Changing the negotiation process
In the end, if we want an EU budget capable of addressing European policy priorities, we need to change the way the budget is negotiated. The current negotiation process will always lead to each country arguing over net receipts/expenditure, producing a status quo bias. A reformed structure of the budget, direct political responsibility for expenditure – including linking the budget with the European Commission and Parliament’s mandates – or a genuine own resource with spending and revenue responsibilities at EU level might all change the game. Alas, the reason why neither the negotiations nor the process will change is the same: each country has a veto and countries will not give up control over the process.

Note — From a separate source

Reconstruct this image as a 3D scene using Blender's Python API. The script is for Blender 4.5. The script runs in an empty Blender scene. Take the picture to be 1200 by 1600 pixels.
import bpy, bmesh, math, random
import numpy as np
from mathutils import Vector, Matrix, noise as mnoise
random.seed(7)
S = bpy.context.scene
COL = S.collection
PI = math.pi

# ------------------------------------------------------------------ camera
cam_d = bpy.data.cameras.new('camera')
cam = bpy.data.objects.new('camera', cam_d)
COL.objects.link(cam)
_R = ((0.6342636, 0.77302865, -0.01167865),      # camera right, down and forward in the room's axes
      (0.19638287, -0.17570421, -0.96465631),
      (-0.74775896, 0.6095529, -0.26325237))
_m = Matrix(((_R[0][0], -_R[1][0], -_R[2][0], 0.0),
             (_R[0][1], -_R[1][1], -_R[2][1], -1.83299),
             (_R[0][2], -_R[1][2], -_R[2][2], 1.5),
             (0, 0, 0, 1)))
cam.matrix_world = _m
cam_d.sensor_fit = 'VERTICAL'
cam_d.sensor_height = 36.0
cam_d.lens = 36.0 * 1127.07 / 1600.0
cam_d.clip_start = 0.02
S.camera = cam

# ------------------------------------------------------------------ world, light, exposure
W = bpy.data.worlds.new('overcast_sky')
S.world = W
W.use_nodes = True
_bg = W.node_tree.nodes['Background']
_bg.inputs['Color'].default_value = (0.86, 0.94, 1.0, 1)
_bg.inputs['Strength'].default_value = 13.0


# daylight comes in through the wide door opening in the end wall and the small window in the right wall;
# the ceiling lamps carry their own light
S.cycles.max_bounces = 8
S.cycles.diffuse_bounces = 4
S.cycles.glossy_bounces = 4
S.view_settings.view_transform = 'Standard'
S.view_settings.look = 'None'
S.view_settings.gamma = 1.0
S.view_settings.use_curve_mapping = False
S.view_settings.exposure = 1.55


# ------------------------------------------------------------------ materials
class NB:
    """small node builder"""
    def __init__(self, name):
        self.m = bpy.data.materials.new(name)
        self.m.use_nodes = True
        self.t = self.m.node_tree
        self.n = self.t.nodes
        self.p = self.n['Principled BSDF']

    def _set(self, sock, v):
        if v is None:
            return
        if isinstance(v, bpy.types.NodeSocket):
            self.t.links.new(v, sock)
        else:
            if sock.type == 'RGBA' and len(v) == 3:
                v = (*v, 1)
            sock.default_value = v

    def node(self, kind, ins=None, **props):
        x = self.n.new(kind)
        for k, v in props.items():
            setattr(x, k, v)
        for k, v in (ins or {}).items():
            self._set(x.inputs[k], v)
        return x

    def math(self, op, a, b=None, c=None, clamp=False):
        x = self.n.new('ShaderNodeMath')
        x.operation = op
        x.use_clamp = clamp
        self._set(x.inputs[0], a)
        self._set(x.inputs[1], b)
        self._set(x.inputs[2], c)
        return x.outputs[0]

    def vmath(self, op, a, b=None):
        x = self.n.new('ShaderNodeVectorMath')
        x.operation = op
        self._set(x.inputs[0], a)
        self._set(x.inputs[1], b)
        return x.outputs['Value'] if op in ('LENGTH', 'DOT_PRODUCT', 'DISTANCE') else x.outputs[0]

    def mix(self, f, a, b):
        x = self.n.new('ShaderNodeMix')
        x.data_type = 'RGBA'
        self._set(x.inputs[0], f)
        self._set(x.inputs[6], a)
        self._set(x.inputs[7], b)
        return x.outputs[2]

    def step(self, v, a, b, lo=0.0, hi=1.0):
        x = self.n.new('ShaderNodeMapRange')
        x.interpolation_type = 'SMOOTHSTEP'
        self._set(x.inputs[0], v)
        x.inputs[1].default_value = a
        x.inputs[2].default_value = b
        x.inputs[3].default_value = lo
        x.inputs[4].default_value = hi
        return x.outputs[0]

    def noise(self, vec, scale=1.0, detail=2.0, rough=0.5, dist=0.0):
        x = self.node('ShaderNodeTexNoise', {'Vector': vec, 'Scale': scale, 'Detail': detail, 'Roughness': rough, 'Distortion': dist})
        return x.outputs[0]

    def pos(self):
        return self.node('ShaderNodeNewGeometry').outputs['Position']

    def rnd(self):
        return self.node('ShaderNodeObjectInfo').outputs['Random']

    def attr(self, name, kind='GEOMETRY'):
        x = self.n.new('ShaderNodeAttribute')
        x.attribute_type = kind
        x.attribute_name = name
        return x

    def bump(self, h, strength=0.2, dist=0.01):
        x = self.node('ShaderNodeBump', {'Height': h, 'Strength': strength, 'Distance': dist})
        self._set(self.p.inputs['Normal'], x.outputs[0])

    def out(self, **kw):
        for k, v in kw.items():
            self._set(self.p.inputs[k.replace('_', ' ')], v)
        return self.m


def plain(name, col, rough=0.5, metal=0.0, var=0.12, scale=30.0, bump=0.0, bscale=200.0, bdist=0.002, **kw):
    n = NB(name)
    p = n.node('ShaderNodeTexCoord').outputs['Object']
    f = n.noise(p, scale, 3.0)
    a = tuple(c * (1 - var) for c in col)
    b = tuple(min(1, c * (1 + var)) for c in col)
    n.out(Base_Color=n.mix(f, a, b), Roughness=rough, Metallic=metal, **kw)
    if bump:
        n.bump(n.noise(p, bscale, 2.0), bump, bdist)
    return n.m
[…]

The next programming period
The only way forward is to do the best we can with a flawed tool: trying to genuinely achieve better spending outcomes (which will depend on how this general agreement is now translated into actual policies and programmes) and using the innovative changes in the next MFF as effectively as possible. We should also not forget that the MFF is not the only tool we have available at EU level to produce the outcomes that people care about most, especially in this crisis: growth and jobs. The Single Market continues to be one of the key drivers of EU economies. And, almost unnoticed, the Summit took another step towards negotiations for a comprehensive trade deal with the US and further trade deals with other countries. Let’s hope that Europe’s leaders prove to be better at delivering these than at reforming the EU budget.
Fabian Zuleeg is Chief Economist at the European Policy Centre (EPC) in Brussels.